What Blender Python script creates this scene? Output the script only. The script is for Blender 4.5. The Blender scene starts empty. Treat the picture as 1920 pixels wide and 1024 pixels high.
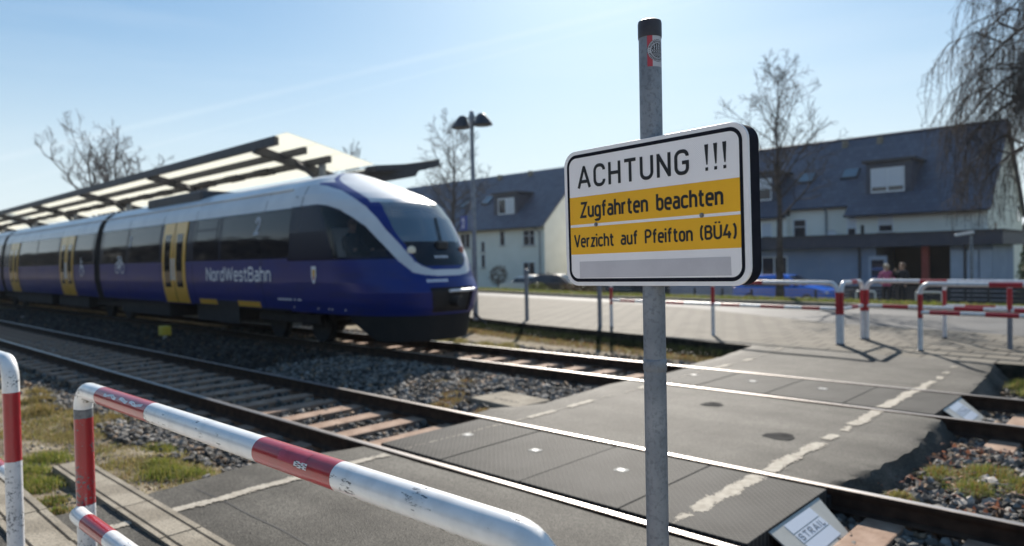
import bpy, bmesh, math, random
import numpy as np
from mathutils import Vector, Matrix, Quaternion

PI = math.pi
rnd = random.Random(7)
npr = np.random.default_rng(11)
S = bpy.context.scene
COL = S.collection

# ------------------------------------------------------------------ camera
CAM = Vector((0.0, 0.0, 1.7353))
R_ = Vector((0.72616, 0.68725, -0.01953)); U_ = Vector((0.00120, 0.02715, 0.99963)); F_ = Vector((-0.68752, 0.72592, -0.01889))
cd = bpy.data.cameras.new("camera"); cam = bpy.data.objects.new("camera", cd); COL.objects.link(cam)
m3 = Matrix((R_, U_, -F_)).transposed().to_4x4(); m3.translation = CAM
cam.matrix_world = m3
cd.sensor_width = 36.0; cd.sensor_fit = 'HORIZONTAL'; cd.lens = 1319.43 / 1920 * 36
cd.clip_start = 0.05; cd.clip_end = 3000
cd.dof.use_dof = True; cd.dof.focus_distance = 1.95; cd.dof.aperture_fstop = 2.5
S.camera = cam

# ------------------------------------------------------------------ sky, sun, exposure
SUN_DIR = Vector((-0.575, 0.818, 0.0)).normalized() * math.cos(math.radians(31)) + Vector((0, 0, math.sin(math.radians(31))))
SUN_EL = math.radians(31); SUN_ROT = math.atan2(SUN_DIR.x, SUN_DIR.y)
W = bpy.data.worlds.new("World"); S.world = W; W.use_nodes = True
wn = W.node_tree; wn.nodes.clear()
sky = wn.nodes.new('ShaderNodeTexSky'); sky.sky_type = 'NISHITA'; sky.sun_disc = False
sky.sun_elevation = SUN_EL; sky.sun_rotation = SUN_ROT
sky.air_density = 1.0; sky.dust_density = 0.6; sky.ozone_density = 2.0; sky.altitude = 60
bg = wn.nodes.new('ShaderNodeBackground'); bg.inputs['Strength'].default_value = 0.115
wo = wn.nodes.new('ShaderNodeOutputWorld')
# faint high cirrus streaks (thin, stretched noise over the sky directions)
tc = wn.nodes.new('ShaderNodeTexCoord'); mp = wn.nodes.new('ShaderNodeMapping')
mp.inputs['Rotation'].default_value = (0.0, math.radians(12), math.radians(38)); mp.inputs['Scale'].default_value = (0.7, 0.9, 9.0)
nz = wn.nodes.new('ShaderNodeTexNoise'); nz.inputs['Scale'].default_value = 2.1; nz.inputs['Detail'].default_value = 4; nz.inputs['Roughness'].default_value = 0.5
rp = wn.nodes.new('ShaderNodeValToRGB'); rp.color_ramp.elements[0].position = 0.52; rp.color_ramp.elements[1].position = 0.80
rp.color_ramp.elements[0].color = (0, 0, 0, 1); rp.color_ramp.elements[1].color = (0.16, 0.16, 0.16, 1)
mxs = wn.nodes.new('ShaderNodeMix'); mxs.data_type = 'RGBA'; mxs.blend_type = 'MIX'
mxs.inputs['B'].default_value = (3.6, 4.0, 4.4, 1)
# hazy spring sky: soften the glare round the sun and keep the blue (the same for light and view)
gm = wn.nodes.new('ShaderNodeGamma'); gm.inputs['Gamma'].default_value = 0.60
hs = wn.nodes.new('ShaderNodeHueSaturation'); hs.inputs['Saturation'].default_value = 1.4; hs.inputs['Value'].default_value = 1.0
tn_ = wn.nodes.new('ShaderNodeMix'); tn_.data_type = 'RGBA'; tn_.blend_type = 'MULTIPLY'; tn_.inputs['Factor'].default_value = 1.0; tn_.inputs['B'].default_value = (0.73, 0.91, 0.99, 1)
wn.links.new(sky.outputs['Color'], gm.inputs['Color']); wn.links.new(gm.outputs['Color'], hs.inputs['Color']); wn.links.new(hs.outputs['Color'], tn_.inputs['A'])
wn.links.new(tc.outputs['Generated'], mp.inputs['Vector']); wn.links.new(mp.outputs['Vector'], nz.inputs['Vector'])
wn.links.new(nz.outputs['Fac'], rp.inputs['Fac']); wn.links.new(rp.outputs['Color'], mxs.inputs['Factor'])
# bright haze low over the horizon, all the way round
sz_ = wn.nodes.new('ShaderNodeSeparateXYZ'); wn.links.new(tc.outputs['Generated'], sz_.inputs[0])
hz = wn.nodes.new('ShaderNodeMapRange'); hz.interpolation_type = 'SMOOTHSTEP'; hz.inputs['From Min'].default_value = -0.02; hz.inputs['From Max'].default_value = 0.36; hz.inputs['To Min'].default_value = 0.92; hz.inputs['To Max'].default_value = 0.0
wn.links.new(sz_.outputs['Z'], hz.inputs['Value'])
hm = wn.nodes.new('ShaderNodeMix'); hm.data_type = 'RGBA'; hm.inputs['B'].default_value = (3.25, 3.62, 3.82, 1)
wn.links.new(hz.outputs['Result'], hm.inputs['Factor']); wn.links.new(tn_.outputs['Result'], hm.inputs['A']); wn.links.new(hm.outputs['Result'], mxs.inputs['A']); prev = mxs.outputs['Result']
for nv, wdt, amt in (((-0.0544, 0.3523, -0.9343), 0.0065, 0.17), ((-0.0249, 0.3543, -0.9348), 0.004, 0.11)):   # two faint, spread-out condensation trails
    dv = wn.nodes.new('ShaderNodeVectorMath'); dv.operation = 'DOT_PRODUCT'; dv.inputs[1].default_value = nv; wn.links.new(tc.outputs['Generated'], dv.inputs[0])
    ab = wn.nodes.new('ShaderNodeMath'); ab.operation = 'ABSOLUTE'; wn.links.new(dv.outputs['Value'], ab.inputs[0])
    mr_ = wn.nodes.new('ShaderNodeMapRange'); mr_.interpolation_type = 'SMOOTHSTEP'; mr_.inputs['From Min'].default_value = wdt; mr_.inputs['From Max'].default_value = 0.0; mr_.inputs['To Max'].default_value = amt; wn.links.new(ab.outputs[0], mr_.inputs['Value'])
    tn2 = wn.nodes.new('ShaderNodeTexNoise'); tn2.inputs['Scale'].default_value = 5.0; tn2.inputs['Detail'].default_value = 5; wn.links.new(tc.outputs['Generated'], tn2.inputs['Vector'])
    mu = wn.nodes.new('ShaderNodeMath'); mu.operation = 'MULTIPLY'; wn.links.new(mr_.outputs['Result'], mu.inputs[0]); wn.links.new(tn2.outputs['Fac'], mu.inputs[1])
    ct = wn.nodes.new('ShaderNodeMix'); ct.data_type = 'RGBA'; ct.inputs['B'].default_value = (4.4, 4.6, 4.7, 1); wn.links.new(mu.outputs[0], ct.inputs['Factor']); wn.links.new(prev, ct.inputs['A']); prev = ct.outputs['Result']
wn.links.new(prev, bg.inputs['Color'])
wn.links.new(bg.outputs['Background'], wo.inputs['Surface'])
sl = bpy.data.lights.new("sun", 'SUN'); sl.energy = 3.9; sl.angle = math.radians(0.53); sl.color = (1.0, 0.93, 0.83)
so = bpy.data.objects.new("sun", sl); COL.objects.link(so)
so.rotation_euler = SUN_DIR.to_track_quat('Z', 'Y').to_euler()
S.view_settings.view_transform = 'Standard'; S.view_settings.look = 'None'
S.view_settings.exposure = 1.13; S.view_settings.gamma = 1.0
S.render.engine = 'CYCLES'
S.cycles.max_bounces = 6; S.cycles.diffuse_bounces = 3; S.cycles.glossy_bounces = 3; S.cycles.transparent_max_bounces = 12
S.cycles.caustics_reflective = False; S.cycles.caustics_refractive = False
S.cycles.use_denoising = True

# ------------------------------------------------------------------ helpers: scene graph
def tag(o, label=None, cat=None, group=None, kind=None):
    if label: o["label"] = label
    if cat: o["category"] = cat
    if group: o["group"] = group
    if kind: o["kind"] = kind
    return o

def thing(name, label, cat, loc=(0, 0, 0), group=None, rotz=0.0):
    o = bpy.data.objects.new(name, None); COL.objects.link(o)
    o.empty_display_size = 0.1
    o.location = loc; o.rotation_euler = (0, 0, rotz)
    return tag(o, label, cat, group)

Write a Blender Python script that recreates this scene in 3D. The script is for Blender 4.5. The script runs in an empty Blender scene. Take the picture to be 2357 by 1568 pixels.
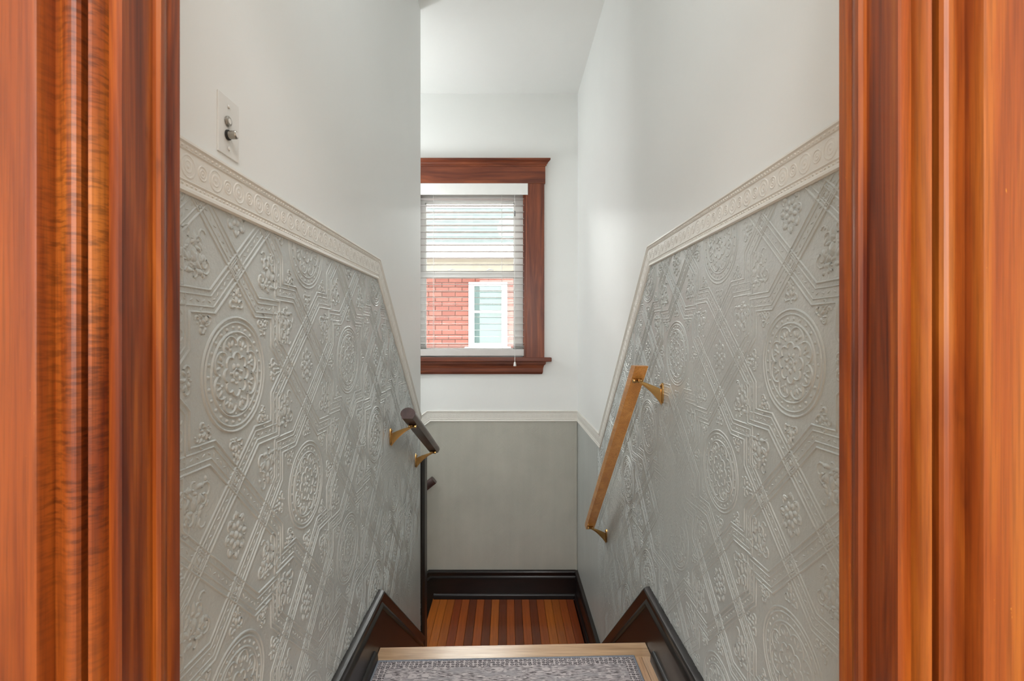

----

Task
All lines from the start of the entries through the one with "COL = S.collection" are to be output exactly; omit the pictures.

Answer to the task
What Blender Python script creates this scene? Output the script only. The script is for Blender 4.5. The Blender scene starts empty. Treat the picture as 1920 pixels wide and 1024 pixels high.
import bpy, bmesh, math, random
import numpy as np
from mathutils import Vector, Matrix, Quaternion

PI = math.pi
rnd = random.Random(7)
npr = np.random.default_rng(11)
S = bpy.context.scene
COL = S.collection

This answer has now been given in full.